*Task to complete*:
Quote the records that follow in full, leaving the pictures out.

*Entries with scene source code*:
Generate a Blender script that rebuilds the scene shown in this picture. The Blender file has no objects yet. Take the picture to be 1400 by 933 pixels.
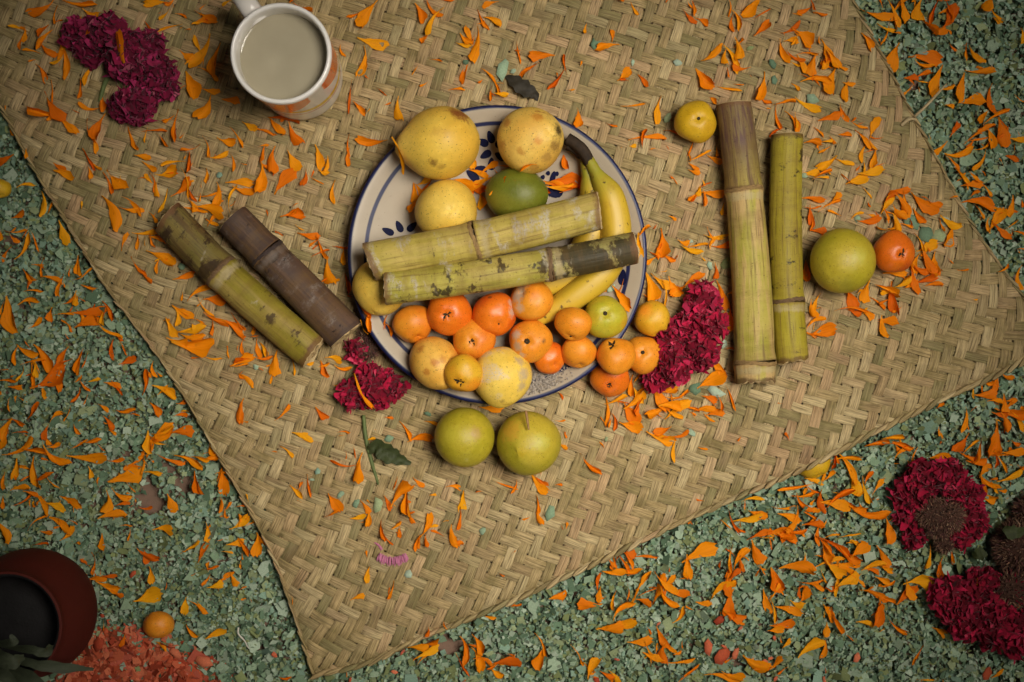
import bpy, bmesh, math, random
import numpy as np
from mathutils import Vector, Matrix, Quaternion
random.seed(7); rng = np.random.default_rng(7)
PI = math.pi
scene = bpy.context.scene
COL = scene.collection

# ---------------------------------------------------------------- camera, world, lamps, exposure
D = 1.15            # camera height above the mat, metres
K = 0.0006          # metres on the mat per photograph pixel
cam = bpy.data.cameras.new('camera'); camo = bpy.data.objects.new('camera', cam); COL.objects.link(camo)
camo.location = (0, 0, D); camo.rotation_euler = (0, 0, 0)
cam.sensor_width = 36.0; cam.lens = 36.0 * D / (1400 * K); cam.clip_start = 0.05; cam.clip_end = 20
cam.dof.use_dof = True; cam.dof.focus_distance = D - 0.025; cam.dof.aperture_fstop = 8.0
scene.camera = camo
world = bpy.data.worlds.new('World'); scene.world = world; world.use_nodes = True
bg = world.node_tree.nodes['Background']; bg.inputs[0].default_value = (1.0, 0.93, 0.82, 1); bg.inputs[1].default_value = 0.022

def area(name, loc, target, sx, sy, power, color=(1, .93, .82), spread=180, shape='RECTANGLE'):
    l = bpy.data.lights.new(name, 'AREA'); l.shape = shape; l.size = sx
    if shape == 'RECTANGLE': l.size_y = sy
    l.energy = power; l.color = color; l.spread = math.radians(spread)
    o = bpy.data.objects.new(name, l); COL.objects.link(o); o.location = loc
    o.rotation_euler = (Vector(target) - Vector(loc)).to_track_quat('-Z', 'Y').to_euler()
    return o
area('ceiling_lamp', (0.44, 0.10, 1.22), (0.02, 0.0, 0), 0.60, 0.60, 2.15, (1, .935, .83), 47, 'DISK')
area('window_low', (0.10, -1.5, 0.42), (0.0, 0, 0.02), 0.30, 0.18, 1.3, (1, .95, .88))
area('window_side', (-1.3, 0.5, 1.2), (0.0, 0, 0.02), 0.5, 0.5, .45, (.93, .97, 1))
scene.view_settings.view_transform = 'Standard'; scene.view_settings.look = 'None'
scene.view_settings.exposure = -0.1; scene.view_settings.gamma = 1.0
scene.view_settings.use_curve_mapping = False
scene.cycles.use_denoising = True
scene.cycles.max_bounces = 6

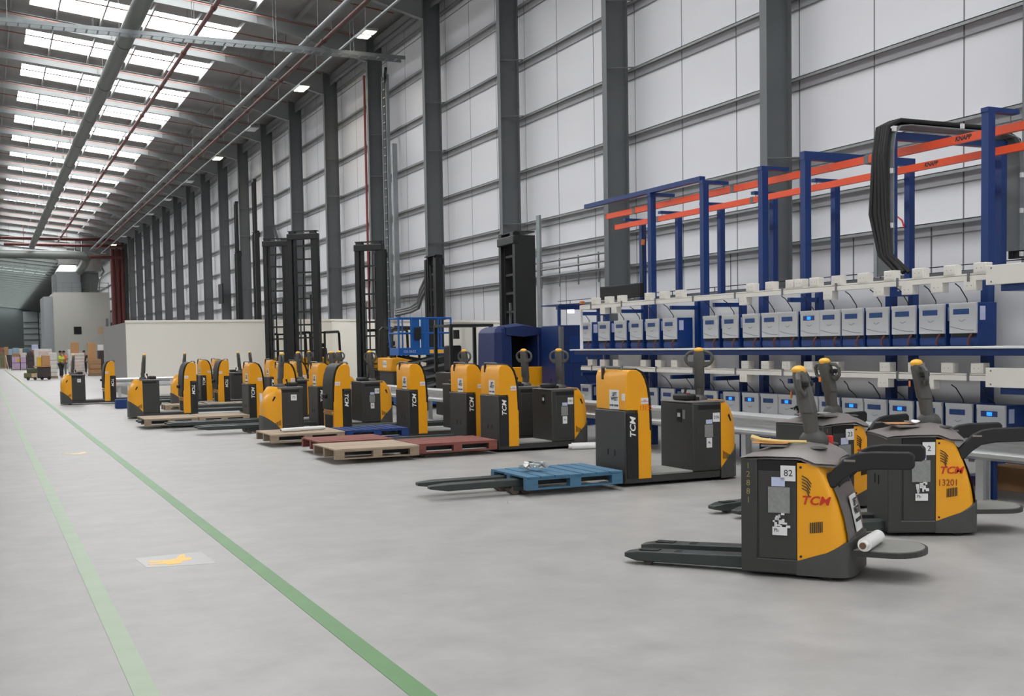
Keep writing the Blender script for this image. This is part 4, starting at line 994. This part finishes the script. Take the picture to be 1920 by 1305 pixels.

*Exercise response*:
Generate a Blender script that rebuilds the scene shown in this picture. The Blender file has no objects yet. Take the picture to be 1400 by 933 pixels.
import bpy, bmesh, math, random
import numpy as np
from mathutils import Vector, Matrix, Quaternion
random.seed(7); rng = np.random.default_rng(7)
PI = math.pi
scene = bpy.context.scene
COL = scene.collection

# ---------------------------------------------------------------- camera, world, lamps, exposure
D = 1.15            # camera height above the mat, metres
K = 0.0006          # metres on the mat per photograph pixel
cam = bpy.data.cameras.new('camera'); camo = bpy.data.objects.new('camera', cam); COL.objects.link(camo)
camo.location = (0, 0, D); camo.rotation_euler = (0, 0, 0)
cam.sensor_width = 36.0; cam.lens = 36.0 * D / (1400 * K); cam.clip_start = 0.05; cam.clip_end = 20
cam.dof.use_dof = True; cam.dof.focus_distance = D - 0.025; cam.dof.aperture_fstop = 8.0
scene.camera = camo
world = bpy.data.worlds.new('World'); scene.world = world; world.use_nodes = True
bg = world.node_tree.nodes['Background']; bg.inputs[0].default_value = (1.0, 0.93, 0.82, 1); bg.inputs[1].default_value = 0.022

def area(name, loc, target, sx, sy, power, color=(1, .93, .82), spread=180, shape='RECTANGLE'):
    l = bpy.data.lights.new(name, 'AREA'); l.shape = shape; l.size = sx
    if shape == 'RECTANGLE': l.size_y = sy
    l.energy = power; l.color = color; l.spread = math.radians(spread)
    o = bpy.data.objects.new(name, l); COL.objects.link(o); o.location = loc
    o.rotation_euler = (Vector(target) - Vector(loc)).to_track_quat('-Z', 'Y').to_euler()
    return o
area('ceiling_lamp', (0.44, 0.10, 1.22), (0.02, 0.0, 0), 0.60, 0.60, 2.15, (1, .935, .83), 47, 'DISK')
area('window_low', (0.10, -1.5, 0.42), (0.0, 0, 0.02), 0.30, 0.18, 1.3, (1, .95, .88))
area('window_side', (-1.3, 0.5, 1.2), (0.0, 0, 0.02), 0.5, 0.5, .45, (.93, .97, 1))
scene.view_settings.view_transform = 'Standard'; scene.view_settings.look = 'None'
scene.view_settings.exposure = -0.1; scene.view_settings.gamma = 1.0
scene.view_settings.use_curve_mapping = False
scene.cycles.use_denoising = True
scene.cycles.max_bounces = 6

Keep writing the Blender script for this image. This is part 4, starting at line 994. This part finishes the script. Take the picture to be 1920 by 1305 pixels.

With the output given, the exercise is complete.